Luego, después de muertos, les llamamos héroes. Nosotros hubiéramos preferido jóvenes que se hicieran hombres en sus hogares y esposas enamoradas. No queríamos niños huérfanos y viudas con medallas.
Euskadi fue culpable de muchos delitos. Me duele inmensamente decirlo, pero negarlo hubiera sido falso. Alguien muy sabio decía que ante las atrocidades tenemos que tomar partido. El silencio estimula al verdugo y el silencio ha sido incoherente, negro, sin valentía. Los responsables políticos raramente han condenado contundentemente la violencia de ETA. Esos chicos, ¡qué vamos a hacer con estos chicos! Han tenido que pasar muchos años para que haya una valiente declaración de rechazo. Después ha sido más fácil el perdón público a las víctimas. Hace diez años me emborraché con champán –cava como se dice correctamente si la botella no es francesa–. Estaba ebria de felicidad: ETA abandonaba las armas. Ante los criminales hay que tomar partido, pero nunca, hasta estos últimos años, algunas formaciones políticas de esta tierra han hecho nada para que ETA desaparezca. Las víctimas de ETA han servido para conseguir más votos, eran manejadas como muñecos de guiñol. Utilizadas en campañas electorales, mientras la organización terrorista se ponía temporalmente una piel de cordero. Se olvidan los casi mil asesinatos. Gracias a Dios, no a los hombres, la cordura llegó a unos violentos que querían dejar de serlo porque habían apuntado directamente a los ojos de inocentes. Fueron los demonios particulares que confundieron la paz con falsos derechos humanos –¡algo habrá hecho!–, ya las palabras nos sobran. No me voy a volver a emborrachar, pero, sí tomaré una copa por la persona –alguien anónimo, sin duda– que dijo a sus compañeros basta ya.
El Talmud dice que la paz para el mundo es como la levadura para el pan. Hemos comido mucho pan sin fermentar.

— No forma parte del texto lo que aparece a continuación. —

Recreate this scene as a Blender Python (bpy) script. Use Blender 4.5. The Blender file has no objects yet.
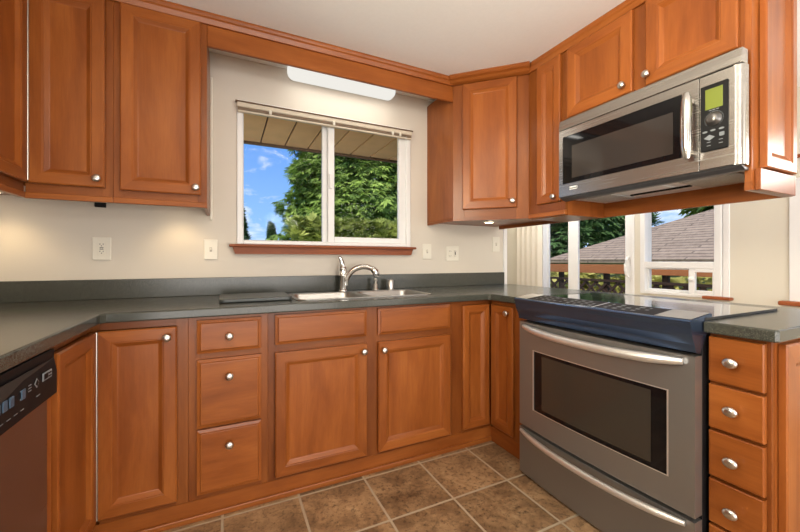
import bpy, bmesh, math, random
import numpy as np
from mathutils import Matrix, Vector

S = bpy.context.scene
COL = S.collection
R = math.radians
random.seed(7)
rng = np.random.default_rng(7)

# ------------------------------------------------------------------ camera
cam = bpy.data.cameras.new('camera')
cam.sensor_fit = 'HORIZONTAL'
cam.sensor_width = 36.0
cam.lens = 357.99 * 36 / 800
cam.shift_x = 0.0019
cam.shift_y = -0.00714
cam.clip_start = 0.02
cam.clip_end = 300
cam_o = bpy.data.objects.new('camera', cam)
COL.objects.link(cam_o)
cam_o.location = (-0.0427, -2.3713, 1.1179)
cam_o.rotation_euler = (R(90), 0, R(-25.635))
S.camera = cam_o

# ------------------------------------------------------------------ exposure
S.view_settings.view_transform = 'Standard'
S.view_settings.look = 'None'
S.view_settings.exposure = 0.0
S.view_settings.gamma = 1.0
S.view_settings.use_curve_mapping = False
S.cycles.use_denoising = True
S.cycles.max_bounces = 10
S.cycles.diffuse_bounces = 5
S.cycles.glossy_bounces = 5
S.cycles.transparent_max_bounces = 12
S.cycles.sample_clamp_indirect = 6.0
S.cycles.caustics_reflective = False
S.cycles.caustics_refractive = False


# ------------------------------------------------------------------ node helper
class NT:
    def __init__(s, tree):
        s.t = tree
        tree.nodes.clear()

    def n(s, typ, ins=None, **kw):
        nd = s.t.nodes.new(typ)
        for k, v in kw.items():
            setattr(nd, k, v)
        for k, v in (ins or {}).items():
            sock = nd.inputs[k]
            if hasattr(v, 'is_output'):
                s.t.links.new(v, sock)
            else:
                sock.default_value = v
        return nd

    def mix(s, fac, a, b, mode='MIX'):
        nd = s.t.nodes.new('ShaderNodeMix')
        nd.data_type = 'RGBA'
        nd.blend_type = mode
        for i, v in ((0, fac), (6, a), (7, b)):
            if hasattr(v, 'is_output'):
                s.t.links.new(v, nd.inputs[i])
            else:
                nd.inputs[i].default_value = v if i == 0 else (*v[:3], 1)
        return nd.outputs[2]

    def ramp(s, fac, stops):
        nd = s.t.nodes.new('ShaderNodeValToRGB')
        cr = nd.color_ramp
        while len(cr.elements) < len(stops):
            cr.elements.new(0.5)
        for e, (p, c) in zip(cr.elements, stops):
            e.position = p
            e.color = (*c[:3], 1) if not isinstance(c, (int, float)) else (c, c, c, 1)
        s.t.links.new(fac, nd.inputs[0])
        return nd.outputs[0]

    def math(s, op, a, b=0.0, c=None):
        nd = s.t.nodes.new('ShaderNodeMath')
        nd.operation = op
        for i, v in enumerate((a, b) if c is None else (a, b, c)):
            if hasattr(v, 'is_output'):
                s.t.links.new(v, nd.inputs[i])
            else:
                nd.inputs[i].default_value = v
        return nd.outputs[0]


# ------------------------------------------------------------------ world: blue sky with white clouds
w = bpy.data.worlds.new('sky')
S.world = w
w.use_nodes = True
t = NT(w.node_tree)
tc = t.n('ShaderNodeTexCoord')
sep = t.n('ShaderNodeSeparateXYZ', {0: tc.outputs['Generated']})
grad = t.ramp(sep.outputs[2], [(0.0, (.50, .68, .95)), (0.10, (.27, .50, .92)), (0.35, (.10, .28, .76)), (1.0, (.06, .18, .60))])
mp = t.n('ShaderNodeMapping', {0: tc.outputs['Generated'], 1: (0.62, 0.33, 0.2), 3: (1.0, 1.0, 2.6)})
n1 = t.n('ShaderNodeTexNoise', {'Vector': mp.outputs[0], 'Scale': 6.5, 'Detail': 9.0, 'Roughness': 0.6, 'Distortion': 0.35})
cl = t.ramp(n1.outputs[0], [(0.50, 0.0), (0.60, 0.6), (0.72, 1.0)])
skyc = t.mix(cl, grad, (.95, .96, 1.0))
bg = t.n('ShaderNodeBackground', {'Color': skyc, 'Strength': 1.25})
t.n('ShaderNodeOutputWorld', {0: bg.outputs[0]})

# ------------------------------------------------------------------ sun
sl = bpy.data.lights.new('sun', 'SUN')
sl.energy = 4.6
sl.angle = R(1.0)
sl.color = (1.0, .95, .86)
so = bpy.data.objects.new('sun', sl)
COL.objects.link(so)
so.rotation_euler = Vector((0.42, 0.62, -0.85)).to_track_quat('-Z', 'Y').to_euler()


# ------------------------------------------------------------------ added fill lights, out of view, with no fixture or window of their own
def area(name, loc, to, sx, sy, power, color, spread=180):
    l = bpy.data.lights.new(name, 'AREA')
    l.shape = 'RECTANGLE'
    l.size = sx
    l.size_y = sy
    l.energy = power
    l.color = color
    l.spread = R(spread)
    o = bpy.data.objects.new(name, l)
    COL.objects.link(o)
    o.location = loc
    o.rotation_euler = (Vector(to) - Vector(loc)).to_track_quat('-Z', 'Y').to_euler()
    return o


area('ceiling_fill', (0.30, -1.75, 2.27), (0.30, -1.75, 0), 1.2, 0.5, 9, (1.0, .88, .68))  # added warm fill from above, no fixture there
area('south_low_fill', (0.2, -4.35, .80), (0.6, 0, .45), 2.6, 1.2, 62, (1.0, .98, .95))  # added low fill for the base cabinets; the south wall has no window
area('nook_south_fill', (2.7, -4.35, 1.30), (3.0, 0, 1.1), 1.6, 1.9, 40, (1.0, .99, .97))  # added fill to brighten the nook and end panels, no window behind it
area('west_fill', (-1.09, -1.75, 1.85), (1.7, -1.25, 1.95), .9, .7, 24, (1.0, .90, .70), 80)  # added warm fill for the right wall cabinets; the west wall is solid
area('ceiling_up_fill', (0.7, -3.0, 1.7), (0.7, -2.7, 2.4), .4, .4, 17, (1.0, .97, .93))  # added upward fill to lighten the ceiling, no lamp stands there


def point_fill(name, loc, power, color, rad=.14):  # bare point light used as added fill
    l = bpy.data.lights.new(name, 'POINT')
    l.energy = power
    l.shadow_soft_size = rad
    l.color = color
    o = bpy.data.objects.new(name, l)
    COL.objects.link(o)
    o.location = loc


point_fill('south_point_fill', (0.6, -3.2, 1.7), 15, (1.0, .97, .93))  # added general fill behind the camera
point_fill('nook_point_fill', (2.85, .35, 2.12), 34, (1.0, .97, .92))  # added fill to lift the blinds and window wall, hidden by the cabinets
point_fill('dining_point_fill', (2.9, -2.2, 1.7), 16, (1.0, .97, .92))  # added fill for the south end of the nook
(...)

Aquí exportamos armas. Hasta pistolas de oro. Nuestro país es el séptimo del mundo en exportación de armas. El Gobierno central lo dice orgulloso. En Estados Unidos hay más de un arma por habitante –incluyendo hasta los niños–. Armas de fuego que también sirven para las guerras de Afganistán, por ejemplo. Luego hay que mandar ayuda humanitaria, pero esta ayuda innumerables veces se queda entre las manos manchadas de sangre de personas muy respetables. Aquí no guardamos armas en cajones ocultos de casa, aunque hemos disparado sin piedad con una venda en los ojos. El no querer saber es una falta de culpabilidad.
ETA, por fin, encontró el fin de su camino torcido. Un camino que no se hacía al andar, como los versos de Machado. Se firmó un acuerdo para terminar una guerra sin sentido. Hubo hombres que, en nombre de la paz, estuvieron en primera línea de fuego para conseguir la paz. Luego, después de muertos, les llamamos héroes. Nosotros hubiéramos preferido jóvenes que se hicieran hombres en sus hogares y esposas enamoradas. No queríamos niños huérfanos y viudas con medallas, envueltas en banderas de tela de cualquier ideología. Los símbolos materiales no sirven de nada cuando el miedo se había instalado en Euskadi como un continuo protagonista que nos impedía dormir con serenidad. No estábamos seguros en el supermercado, tomando vinos con nuestras cuadrillas, en las calles camino al trabajo. La paz ha sido un regalo que hemos tenido que comprar con lazos, flores y sedas manchadas de rojo.
Ahora, yo sí quiero el acercamiento de los presos –lo he querido siempre– y soy contraria a la pena de muerte. Quiero el perdón –y lo ofrezco al más allá, todos los días– pero que la memoria no olvide.
Hoy brindo por los que quisieron limpiar definitivamente nuestras calles de sangre. Vivimos en una tierra muy bonita. Brinden conmigo con una sonrisa de paz. Una sonrisa natural, sin forzar. Una sonrisa digna de los hombres de paz que se cobijan dentro de estos bosques verdes y estas olas de mar peinadas por el viento.